The slow creep toward adding the program to all of Fairfax‘s elementary schools stands in contrast with the system’s image as the educational standard-setter in the Washington area. Arlington and Alexandria have established full-day kindergarten, which Maryland school districts were mandated to implement last year.
The Fairfax County School Board pumped $1.5 million into “full day-K” as part of the austere $2.2 billion fiscal 2009 budget passed Thursday evening, adding it to five elementary schools. It was one of the few program expansions to survive the budget ax during tight financial times, but represents one of the smallest spending increases for the initiative in recent years.
“This isn’t that we’re leading the pack, we’re a laggard in providing full-day kindergarten to our students,” said School Board Chairman Dan Storck, who said the move brings full-day kindergarten to roughly two-thirds of the school system.
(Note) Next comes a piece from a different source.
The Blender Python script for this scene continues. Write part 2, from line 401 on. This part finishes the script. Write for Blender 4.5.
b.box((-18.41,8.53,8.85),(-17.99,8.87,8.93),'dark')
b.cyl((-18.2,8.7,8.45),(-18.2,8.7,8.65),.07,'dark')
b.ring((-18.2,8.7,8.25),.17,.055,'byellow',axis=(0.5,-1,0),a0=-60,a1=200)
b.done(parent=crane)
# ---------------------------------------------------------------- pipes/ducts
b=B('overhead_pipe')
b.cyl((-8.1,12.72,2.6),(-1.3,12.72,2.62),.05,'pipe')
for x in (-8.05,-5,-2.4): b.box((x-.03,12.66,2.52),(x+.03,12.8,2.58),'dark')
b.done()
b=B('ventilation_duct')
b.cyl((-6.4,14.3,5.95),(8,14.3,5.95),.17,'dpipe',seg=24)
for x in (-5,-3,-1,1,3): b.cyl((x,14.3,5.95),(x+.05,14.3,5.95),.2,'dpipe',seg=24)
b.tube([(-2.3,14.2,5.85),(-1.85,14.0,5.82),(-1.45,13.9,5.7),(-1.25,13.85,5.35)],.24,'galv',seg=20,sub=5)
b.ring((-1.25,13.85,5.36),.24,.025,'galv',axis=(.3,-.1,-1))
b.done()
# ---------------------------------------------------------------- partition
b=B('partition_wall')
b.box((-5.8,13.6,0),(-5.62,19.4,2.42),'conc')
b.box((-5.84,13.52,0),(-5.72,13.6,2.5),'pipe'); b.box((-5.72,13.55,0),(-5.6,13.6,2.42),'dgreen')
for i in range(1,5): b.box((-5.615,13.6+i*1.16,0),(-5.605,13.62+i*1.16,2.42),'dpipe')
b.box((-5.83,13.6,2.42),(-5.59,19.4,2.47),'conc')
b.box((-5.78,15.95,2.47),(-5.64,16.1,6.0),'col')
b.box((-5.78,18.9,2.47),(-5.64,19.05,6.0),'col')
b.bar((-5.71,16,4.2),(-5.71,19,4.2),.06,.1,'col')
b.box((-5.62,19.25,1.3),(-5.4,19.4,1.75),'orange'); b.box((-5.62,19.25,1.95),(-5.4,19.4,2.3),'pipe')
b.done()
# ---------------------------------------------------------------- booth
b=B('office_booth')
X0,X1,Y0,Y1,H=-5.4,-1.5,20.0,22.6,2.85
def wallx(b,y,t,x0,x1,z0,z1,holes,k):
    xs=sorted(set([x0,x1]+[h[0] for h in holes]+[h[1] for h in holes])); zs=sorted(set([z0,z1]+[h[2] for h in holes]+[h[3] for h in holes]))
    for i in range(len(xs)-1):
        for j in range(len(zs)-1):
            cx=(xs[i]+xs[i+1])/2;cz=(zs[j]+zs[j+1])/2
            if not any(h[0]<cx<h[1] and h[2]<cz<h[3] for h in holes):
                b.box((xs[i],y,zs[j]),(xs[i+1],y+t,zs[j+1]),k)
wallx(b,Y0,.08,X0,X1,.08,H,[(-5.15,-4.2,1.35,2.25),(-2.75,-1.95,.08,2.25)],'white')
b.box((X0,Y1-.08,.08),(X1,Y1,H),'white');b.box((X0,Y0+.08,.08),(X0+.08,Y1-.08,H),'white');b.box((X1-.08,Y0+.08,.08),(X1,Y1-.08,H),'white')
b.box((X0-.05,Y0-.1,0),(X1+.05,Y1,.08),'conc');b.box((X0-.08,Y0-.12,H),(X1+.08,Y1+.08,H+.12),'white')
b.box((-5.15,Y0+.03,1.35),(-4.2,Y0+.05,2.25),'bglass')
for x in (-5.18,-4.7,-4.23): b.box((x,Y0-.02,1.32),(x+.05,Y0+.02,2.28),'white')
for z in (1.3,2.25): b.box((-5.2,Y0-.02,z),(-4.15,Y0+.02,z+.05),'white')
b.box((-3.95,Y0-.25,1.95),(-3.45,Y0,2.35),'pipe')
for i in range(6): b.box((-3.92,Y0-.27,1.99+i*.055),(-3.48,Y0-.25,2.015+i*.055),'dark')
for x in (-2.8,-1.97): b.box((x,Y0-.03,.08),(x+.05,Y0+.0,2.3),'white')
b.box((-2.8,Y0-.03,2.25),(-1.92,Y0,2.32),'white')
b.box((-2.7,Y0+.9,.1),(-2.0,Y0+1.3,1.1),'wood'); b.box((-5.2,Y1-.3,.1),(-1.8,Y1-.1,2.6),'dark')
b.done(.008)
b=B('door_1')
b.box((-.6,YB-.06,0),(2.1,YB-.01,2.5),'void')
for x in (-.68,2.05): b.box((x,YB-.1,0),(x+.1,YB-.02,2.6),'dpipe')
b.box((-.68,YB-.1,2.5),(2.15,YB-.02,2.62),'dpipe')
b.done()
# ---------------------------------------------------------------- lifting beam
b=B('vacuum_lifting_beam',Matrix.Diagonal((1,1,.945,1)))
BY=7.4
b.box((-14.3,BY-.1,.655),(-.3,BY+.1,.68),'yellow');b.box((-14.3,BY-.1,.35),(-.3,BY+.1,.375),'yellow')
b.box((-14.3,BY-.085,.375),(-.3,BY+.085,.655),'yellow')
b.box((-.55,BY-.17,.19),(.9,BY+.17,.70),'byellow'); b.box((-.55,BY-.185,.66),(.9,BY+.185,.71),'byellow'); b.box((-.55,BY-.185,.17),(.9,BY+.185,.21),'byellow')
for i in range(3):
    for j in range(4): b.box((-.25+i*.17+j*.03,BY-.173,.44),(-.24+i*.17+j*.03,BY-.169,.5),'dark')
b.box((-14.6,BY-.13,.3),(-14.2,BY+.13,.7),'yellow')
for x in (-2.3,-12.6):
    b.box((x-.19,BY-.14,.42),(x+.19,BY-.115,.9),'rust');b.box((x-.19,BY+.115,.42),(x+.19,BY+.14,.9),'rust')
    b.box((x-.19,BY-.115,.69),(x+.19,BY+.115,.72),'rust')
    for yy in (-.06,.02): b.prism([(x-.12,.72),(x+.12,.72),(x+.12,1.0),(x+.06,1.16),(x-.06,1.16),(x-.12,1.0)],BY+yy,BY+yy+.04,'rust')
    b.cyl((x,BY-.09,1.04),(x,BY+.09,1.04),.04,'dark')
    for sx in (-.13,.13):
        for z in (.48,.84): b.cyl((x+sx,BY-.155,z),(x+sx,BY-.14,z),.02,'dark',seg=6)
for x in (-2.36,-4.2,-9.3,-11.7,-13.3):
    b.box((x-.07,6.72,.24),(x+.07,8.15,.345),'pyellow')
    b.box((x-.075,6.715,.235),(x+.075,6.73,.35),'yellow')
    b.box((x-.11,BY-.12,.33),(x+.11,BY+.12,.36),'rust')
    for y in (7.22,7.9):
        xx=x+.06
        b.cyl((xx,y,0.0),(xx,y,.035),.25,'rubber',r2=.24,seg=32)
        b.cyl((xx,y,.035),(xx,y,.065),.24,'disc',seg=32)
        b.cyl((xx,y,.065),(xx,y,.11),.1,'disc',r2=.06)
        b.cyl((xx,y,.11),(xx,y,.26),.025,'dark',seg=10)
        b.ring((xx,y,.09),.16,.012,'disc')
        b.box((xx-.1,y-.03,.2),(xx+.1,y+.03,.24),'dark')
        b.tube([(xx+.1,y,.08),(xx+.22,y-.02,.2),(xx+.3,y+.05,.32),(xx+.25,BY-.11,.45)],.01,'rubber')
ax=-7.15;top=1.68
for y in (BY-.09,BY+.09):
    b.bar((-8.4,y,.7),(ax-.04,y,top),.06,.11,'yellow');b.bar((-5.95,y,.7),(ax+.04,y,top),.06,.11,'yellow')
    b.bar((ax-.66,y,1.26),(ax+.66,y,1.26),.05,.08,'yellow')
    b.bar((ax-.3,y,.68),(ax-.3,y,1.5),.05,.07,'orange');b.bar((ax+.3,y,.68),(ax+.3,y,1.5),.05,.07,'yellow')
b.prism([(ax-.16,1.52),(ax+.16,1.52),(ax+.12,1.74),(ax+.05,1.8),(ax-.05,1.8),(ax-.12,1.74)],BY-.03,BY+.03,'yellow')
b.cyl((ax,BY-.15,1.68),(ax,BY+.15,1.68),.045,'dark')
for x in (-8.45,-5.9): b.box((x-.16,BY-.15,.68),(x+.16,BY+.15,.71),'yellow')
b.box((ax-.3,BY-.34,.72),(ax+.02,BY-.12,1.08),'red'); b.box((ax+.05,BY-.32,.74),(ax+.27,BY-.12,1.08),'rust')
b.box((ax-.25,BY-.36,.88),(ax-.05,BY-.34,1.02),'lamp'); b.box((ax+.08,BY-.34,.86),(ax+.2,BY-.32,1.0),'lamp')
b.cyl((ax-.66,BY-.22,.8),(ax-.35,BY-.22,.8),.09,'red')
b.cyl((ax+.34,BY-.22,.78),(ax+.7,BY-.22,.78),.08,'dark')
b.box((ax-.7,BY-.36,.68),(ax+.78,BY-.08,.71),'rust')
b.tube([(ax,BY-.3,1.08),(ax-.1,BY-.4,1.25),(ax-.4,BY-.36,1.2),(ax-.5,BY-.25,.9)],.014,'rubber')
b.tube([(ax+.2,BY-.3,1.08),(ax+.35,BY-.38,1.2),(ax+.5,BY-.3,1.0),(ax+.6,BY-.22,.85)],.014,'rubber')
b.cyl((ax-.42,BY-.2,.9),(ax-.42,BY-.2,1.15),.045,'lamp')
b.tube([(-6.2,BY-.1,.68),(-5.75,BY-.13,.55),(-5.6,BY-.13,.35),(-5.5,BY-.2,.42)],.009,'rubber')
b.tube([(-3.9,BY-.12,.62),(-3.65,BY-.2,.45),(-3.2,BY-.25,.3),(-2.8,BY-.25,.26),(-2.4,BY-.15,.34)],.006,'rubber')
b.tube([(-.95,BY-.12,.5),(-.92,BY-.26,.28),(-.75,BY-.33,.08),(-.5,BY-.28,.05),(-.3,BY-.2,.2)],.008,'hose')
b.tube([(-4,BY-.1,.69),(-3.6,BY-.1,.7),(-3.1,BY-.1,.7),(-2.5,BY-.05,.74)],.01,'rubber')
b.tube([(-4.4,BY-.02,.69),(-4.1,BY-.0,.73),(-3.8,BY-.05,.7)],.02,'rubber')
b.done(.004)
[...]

After more than 30 meetings with parents in the community, he said the kindergarten expansion emerged as the largest demand, considered especially important to economically disadvantaged and children learning English.
“We’re going to find a way to squeeze out at least a few more classes to show people that we know what the priority is in our community,” Storck said.
The roadblocks facing taxpayer-funded early childhood education have been felt statewide. Gov. Tim Kaine saw his expansion of pre-kindergarten for low-income children pared down to just $22 million during state budget talks this year, a fraction of what he had proposed.
The outlook for moving Fairfax County’s full-day kindergarten forward next year is poor. The county’s financial struggles are expected to intensify in fiscal 2010, when the county will face a projected $350 million budget shortfall caused largely by the deteriorating housing market.